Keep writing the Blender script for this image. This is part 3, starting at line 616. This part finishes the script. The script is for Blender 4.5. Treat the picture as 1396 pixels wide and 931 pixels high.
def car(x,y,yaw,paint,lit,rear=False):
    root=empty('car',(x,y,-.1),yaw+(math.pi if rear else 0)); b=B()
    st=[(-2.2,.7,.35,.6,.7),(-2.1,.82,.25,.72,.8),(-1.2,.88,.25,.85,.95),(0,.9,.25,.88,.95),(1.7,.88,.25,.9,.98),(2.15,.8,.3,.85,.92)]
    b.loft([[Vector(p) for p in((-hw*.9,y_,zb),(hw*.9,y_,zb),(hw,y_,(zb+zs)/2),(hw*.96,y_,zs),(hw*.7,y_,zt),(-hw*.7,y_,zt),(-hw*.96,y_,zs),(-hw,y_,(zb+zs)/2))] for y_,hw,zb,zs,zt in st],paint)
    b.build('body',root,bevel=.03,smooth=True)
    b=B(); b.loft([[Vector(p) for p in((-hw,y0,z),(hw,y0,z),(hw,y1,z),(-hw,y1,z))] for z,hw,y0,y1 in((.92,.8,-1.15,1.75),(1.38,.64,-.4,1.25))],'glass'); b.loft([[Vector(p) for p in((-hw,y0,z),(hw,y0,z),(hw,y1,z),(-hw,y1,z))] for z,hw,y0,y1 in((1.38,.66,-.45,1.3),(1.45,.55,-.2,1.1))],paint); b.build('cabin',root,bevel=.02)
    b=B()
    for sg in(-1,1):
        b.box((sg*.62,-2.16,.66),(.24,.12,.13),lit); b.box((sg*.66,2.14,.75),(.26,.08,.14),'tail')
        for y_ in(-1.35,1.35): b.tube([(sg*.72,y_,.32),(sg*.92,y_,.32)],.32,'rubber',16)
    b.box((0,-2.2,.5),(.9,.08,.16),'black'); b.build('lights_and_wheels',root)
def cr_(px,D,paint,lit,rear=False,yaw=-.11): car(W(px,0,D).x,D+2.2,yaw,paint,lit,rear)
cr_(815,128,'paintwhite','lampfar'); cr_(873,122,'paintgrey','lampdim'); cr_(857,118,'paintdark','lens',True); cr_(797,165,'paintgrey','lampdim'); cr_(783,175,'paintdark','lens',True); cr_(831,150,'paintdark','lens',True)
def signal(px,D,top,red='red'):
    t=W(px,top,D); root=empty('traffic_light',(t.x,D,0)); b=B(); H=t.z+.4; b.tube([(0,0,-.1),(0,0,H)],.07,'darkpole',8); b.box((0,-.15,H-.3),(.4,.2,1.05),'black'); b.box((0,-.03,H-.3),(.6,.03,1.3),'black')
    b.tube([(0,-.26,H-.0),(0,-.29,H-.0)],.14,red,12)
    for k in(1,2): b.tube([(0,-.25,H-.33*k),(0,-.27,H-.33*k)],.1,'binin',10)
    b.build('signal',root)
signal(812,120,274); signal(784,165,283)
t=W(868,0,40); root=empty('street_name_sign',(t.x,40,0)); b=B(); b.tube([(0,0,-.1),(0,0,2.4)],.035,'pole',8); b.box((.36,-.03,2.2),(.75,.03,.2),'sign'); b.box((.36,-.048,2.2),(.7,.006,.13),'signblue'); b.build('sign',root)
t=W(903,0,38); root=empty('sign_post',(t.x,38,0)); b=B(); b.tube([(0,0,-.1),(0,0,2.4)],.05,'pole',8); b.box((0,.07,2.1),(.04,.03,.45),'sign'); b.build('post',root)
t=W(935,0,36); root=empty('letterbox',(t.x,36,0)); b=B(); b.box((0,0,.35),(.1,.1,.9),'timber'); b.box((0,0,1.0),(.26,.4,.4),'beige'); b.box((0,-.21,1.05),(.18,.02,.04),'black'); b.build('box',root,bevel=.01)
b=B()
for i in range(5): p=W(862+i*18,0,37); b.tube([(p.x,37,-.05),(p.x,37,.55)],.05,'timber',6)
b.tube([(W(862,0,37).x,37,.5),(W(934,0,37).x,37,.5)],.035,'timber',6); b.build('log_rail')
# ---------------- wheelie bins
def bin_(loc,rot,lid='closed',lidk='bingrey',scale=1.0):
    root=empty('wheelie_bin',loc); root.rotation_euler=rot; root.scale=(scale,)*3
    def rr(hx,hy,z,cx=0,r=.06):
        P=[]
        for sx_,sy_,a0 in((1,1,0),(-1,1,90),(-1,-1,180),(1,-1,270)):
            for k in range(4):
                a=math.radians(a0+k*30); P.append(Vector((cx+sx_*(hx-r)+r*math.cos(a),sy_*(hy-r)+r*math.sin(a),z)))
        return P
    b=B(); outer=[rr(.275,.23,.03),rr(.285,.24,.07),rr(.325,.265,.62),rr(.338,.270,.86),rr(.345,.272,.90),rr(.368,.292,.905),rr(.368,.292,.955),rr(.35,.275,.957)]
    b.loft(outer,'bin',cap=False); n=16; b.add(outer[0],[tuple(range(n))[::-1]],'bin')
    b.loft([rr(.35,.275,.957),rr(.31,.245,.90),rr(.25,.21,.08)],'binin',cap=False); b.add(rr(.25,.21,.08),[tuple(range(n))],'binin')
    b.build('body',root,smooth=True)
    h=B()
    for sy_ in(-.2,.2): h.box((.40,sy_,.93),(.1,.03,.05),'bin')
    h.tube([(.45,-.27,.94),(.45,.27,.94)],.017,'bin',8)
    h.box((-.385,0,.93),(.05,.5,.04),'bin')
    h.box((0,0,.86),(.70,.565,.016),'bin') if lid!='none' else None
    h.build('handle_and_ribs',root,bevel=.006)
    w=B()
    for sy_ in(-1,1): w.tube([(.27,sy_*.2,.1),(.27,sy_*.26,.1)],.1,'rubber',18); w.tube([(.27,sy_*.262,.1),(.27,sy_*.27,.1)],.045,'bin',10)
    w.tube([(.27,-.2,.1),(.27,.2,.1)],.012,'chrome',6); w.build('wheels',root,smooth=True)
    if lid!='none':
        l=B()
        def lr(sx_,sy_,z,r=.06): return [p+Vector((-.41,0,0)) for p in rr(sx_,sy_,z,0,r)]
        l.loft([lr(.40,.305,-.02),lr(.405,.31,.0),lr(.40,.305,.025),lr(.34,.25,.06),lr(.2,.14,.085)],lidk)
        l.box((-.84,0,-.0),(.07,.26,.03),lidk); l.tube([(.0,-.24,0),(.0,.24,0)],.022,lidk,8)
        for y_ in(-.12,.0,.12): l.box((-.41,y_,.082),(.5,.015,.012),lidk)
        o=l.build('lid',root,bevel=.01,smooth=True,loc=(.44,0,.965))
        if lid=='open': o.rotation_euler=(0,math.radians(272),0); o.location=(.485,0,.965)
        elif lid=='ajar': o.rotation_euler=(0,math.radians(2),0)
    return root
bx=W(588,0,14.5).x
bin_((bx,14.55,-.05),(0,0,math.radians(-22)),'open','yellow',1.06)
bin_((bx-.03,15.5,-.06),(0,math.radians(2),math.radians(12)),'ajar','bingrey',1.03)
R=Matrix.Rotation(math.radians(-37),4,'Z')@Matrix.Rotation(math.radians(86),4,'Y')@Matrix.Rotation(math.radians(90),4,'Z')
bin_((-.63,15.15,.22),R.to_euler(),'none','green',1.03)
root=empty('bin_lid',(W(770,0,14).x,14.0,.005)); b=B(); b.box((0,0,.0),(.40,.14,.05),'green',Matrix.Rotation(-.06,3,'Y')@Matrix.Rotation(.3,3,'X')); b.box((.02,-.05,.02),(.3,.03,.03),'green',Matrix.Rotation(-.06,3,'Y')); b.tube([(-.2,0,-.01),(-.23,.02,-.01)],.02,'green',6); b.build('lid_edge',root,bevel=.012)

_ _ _

● **TASK DIRECTIONS**: Retype all of the material above with every character intact.

● **SOLUTION TO THE EXERCISE**:
Keep writing the Blender script for this image. This is part 3, starting at line 616. This part finishes the script. The script is for Blender 4.5. Treat the picture as 1396 pixels wide and 931 pixels high.
def car(x,y,yaw,paint,lit,rear=False):
    root=empty('car',(x,y,-.1),yaw+(math.pi if rear else 0)); b=B()
    st=[(-2.2,.7,.35,.6,.7),(-2.1,.82,.25,.72,.8),(-1.2,.88,.25,.85,.95),(0,.9,.25,.88,.95),(1.7,.88,.25,.9,.98),(2.15,.8,.3,.85,.92)]
    b.loft([[Vector(p) for p in((-hw*.9,y_,zb),(hw*.9,y_,zb),(hw,y_,(zb+zs)/2),(hw*.96,y_,zs),(hw*.7,y_,zt),(-hw*.7,y_,zt),(-hw*.96,y_,zs),(-hw,y_,(zb+zs)/2))] for y_,hw,zb,zs,zt in st],paint)
    b.build('body',root,bevel=.03,smooth=True)
    b=B(); b.loft([[Vector(p) for p in((-hw,y0,z),(hw,y0,z),(hw,y1,z),(-hw,y1,z))] for z,hw,y0,y1 in((.92,.8,-1.15,1.75),(1.38,.64,-.4,1.25))],'glass'); b.loft([[Vector(p) for p in((-hw,y0,z),(hw,y0,z),(hw,y1,z),(-hw,y1,z))] for z,hw,y0,y1 in((1.38,.66,-.45,1.3),(1.45,.55,-.2,1.1))],paint); b.build('cabin',root,bevel=.02)
    b=B()
    for sg in(-1,1):
        b.box((sg*.62,-2.16,.66),(.24,.12,.13),lit); b.box((sg*.66,2.14,.75),(.26,.08,.14),'tail')
        for y_ in(-1.35,1.35): b.tube([(sg*.72,y_,.32),(sg*.92,y_,.32)],.32,'rubber',16)
    b.box((0,-2.2,.5),(.9,.08,.16),'black'); b.build('lights_and_wheels',root)
def cr_(px,D,paint,lit,rear=False,yaw=-.11): car(W(px,0,D).x,D+2.2,yaw,paint,lit,rear)
cr_(815,128,'paintwhite','lampfar'); cr_(873,122,'paintgrey','lampdim'); cr_(857,118,'paintdark','lens',True); cr_(797,165,'paintgrey','lampdim'); cr_(783,175,'paintdark','lens',True); cr_(831,150,'paintdark','lens',True)
def signal(px,D,top,red='red'):
    t=W(px,top,D); root=empty('traffic_light',(t.x,D,0)); b=B(); H=t.z+.4; b.tube([(0,0,-.1),(0,0,H)],.07,'darkpole',8); b.box((0,-.15,H-.3),(.4,.2,1.05),'black'); b.box((0,-.03,H-.3),(.6,.03,1.3),'black')
    b.tube([(0,-.26,H-.0),(0,-.29,H-.0)],.14,red,12)
    for k in(1,2): b.tube([(0,-.25,H-.33*k),(0,-.27,H-.33*k)],.1,'binin',10)
    b.build('signal',root)
signal(812,120,274); signal(784,165,283)
t=W(868,0,40); root=empty('street_name_sign',(t.x,40,0)); b=B(); b.tube([(0,0,-.1),(0,0,2.4)],.035,'pole',8); b.box((.36,-.03,2.2),(.75,.03,.2),'sign'); b.box((.36,-.048,2.2),(.7,.006,.13),'signblue'); b.build('sign',root)
t=W(903,0,38); root=empty('sign_post',(t.x,38,0)); b=B(); b.tube([(0,0,-.1),(0,0,2.4)],.05,'pole',8); b.box((0,.07,2.1),(.04,.03,.45),'sign'); b.build('post',root)
t=W(935,0,36); root=empty('letterbox',(t.x,36,0)); b=B(); b.box((0,0,.35),(.1,.1,.9),'timber'); b.box((0,0,1.0),(.26,.4,.4),'beige'); b.box((0,-.21,1.05),(.18,.02,.04),'black'); b.build('box',root,bevel=.01)
b=B()
for i in range(5): p=W(862+i*18,0,37); b.tube([(p.x,37,-.05),(p.x,37,.55)],.05,'timber',6)
b.tube([(W(862,0,37).x,37,.5),(W(934,0,37).x,37,.5)],.035,'timber',6); b.build('log_rail')
# ---------------- wheelie bins
def bin_(loc,rot,lid='closed',lidk='bingrey',scale=1.0):
    root=empty('wheelie_bin',loc); root.rotation_euler=rot; root.scale=(scale,)*3
    def rr(hx,hy,z,cx=0,r=.06):
        P=[]
        for sx_,sy_,a0 in((1,1,0),(-1,1,90),(-1,-1,180),(1,-1,270)):
            for k in range(4):
                a=math.radians(a0+k*30); P.append(Vector((cx+sx_*(hx-r)+r*math.cos(a),sy_*(hy-r)+r*math.sin(a),z)))
        return P
    b=B(); outer=[rr(.275,.23,.03),rr(.285,.24,.07),rr(.325,.265,.62),rr(.338,.270,.86),rr(.345,.272,.90),rr(.368,.292,.905),rr(.368,.292,.955),rr(.35,.275,.957)]
    b.loft(outer,'bin',cap=False); n=16; b.add(outer[0],[tuple(range(n))[::-1]],'bin')
    b.loft([rr(.35,.275,.957),rr(.31,.245,.90),rr(.25,.21,.08)],'binin',cap=False); b.add(rr(.25,.21,.08),[tuple(range(n))],'binin')
    b.build('body',root,smooth=True)
    h=B()
    for sy_ in(-.2,.2): h.box((.40,sy_,.93),(.1,.03,.05),'bin')
    h.tube([(.45,-.27,.94),(.45,.27,.94)],.017,'bin',8)
    h.box((-.385,0,.93),(.05,.5,.04),'bin')
    h.box((0,0,.86),(.70,.565,.016),'bin') if lid!='none' else None
    h.build('handle_and_ribs',root,bevel=.006)
    w=B()
    for sy_ in(-1,1): w.tube([(.27,sy_*.2,.1),(.27,sy_*.26,.1)],.1,'rubber',18); w.tube([(.27,sy_*.262,.1),(.27,sy_*.27,.1)],.045,'bin',10)
    w.tube([(.27,-.2,.1),(.27,.2,.1)],.012,'chrome',6); w.build('wheels',root,smooth=True)
    if lid!='none':
        l=B()
        def lr(sx_,sy_,z,r=.06): return [p+Vector((-.41,0,0)) for p in rr(sx_,sy_,z,0,r)]
        l.loft([lr(.40,.305,-.02),lr(.405,.31,.0),lr(.40,.305,.025),lr(.34,.25,.06),lr(.2,.14,.085)],lidk)
        l.box((-.84,0,-.0),(.07,.26,.03),lidk); l.tube([(.0,-.24,0),(.0,.24,0)],.022,lidk,8)
        for y_ in(-.12,.0,.12): l.box((-.41,y_,.082),(.5,.015,.012),lidk)
        o=l.build('lid',root,bevel=.01,smooth=True,loc=(.44,0,.965))
        if lid=='open': o.rotation_euler=(0,math.radians(272),0); o.location=(.485,0,.965)
        elif lid=='ajar': o.rotation_euler=(0,math.radians(2),0)
    return root
bx=W(588,0,14.5).x
bin_((bx,14.55,-.05),(0,0,math.radians(-22)),'open','yellow',1.06)
bin_((bx-.03,15.5,-.06),(0,math.radians(2),math.radians(12)),'ajar','bingrey',1.03)
R=Matrix.Rotation(math.radians(-37),4,'Z')@Matrix.Rotation(math.radians(86),4,'Y')@Matrix.Rotation(math.radians(90),4,'Z')
bin_((-.63,15.15,.22),R.to_euler(),'none','green',1.03)
root=empty('bin_lid',(W(770,0,14).x,14.0,.005)); b=B(); b.box((0,0,.0),(.40,.14,.05),'green',Matrix.Rotation(-.06,3,'Y')@Matrix.Rotation(.3,3,'X')); b.box((.02,-.05,.02),(.3,.03,.03),'green',Matrix.Rotation(-.06,3,'Y')); b.tube([(-.2,0,-.01),(-.23,.02,-.01)],.02,'green',6); b.build('lid_edge',root,bevel=.012)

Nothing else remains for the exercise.